Caller: “Hello, [My Name], it’s [Name] on Switchboard. My monitor’s colors look a little weird; can you come in and replace it?”
Me: “I’m afraid not. I arranged over a month ago to have [Coworker] take on-call duty this weekend, since I’m moving house. That change is posted all over—”
Caller: “But I can’t see the colors right!”
Me: “I’m not the staffer on call this weekend; you’ll have to call [Coworker]. Besides, the system is monochrome. You don’t need accurate colors.”
Caller: “[Coworker] won’t come out for this! Besides, it isn’t the system I need.”

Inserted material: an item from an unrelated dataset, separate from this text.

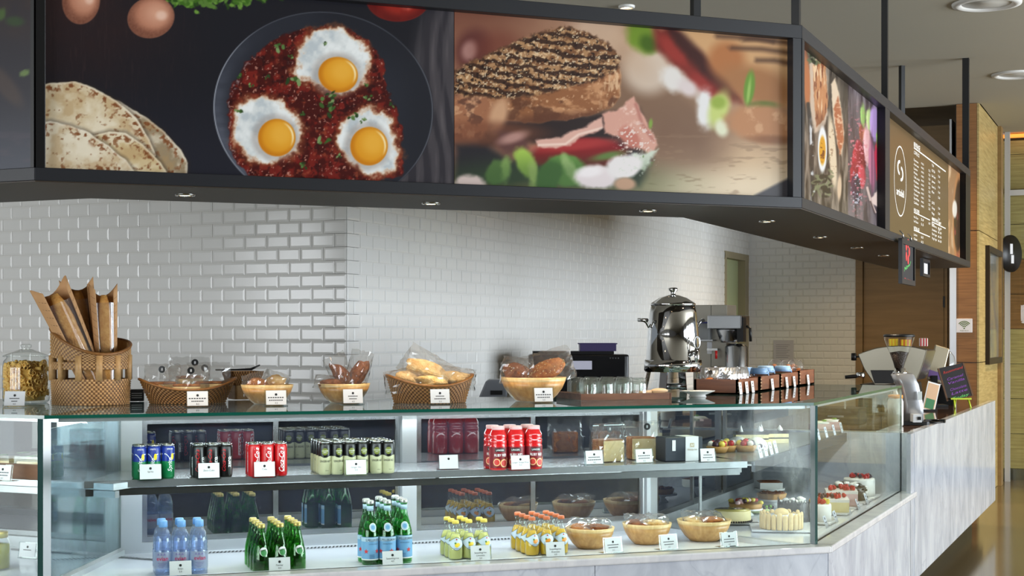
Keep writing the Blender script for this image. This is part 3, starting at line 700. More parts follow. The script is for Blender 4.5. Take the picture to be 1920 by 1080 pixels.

Me: “What program are you using?”
Caller: “I’m surfing the internet!”
Me: “Can you get into the system and use it?”
Caller: “Of course!”
Me: “So you are calling me because you can’t do something you are not supposed to be doing, after you’ve been informed that I am not the on-call person this weekend? I’m not coming in for this. Call [Coworker].”
Caller: “I’m going to report you to your boss and HR!”
(The caller actually did. When my boss asks me about the invective-laden email that was sent to both him and the head of HR, I told him what really happened and why I refused to come in to work and change out the monitor. The caller got read the riot act by the head of HR!)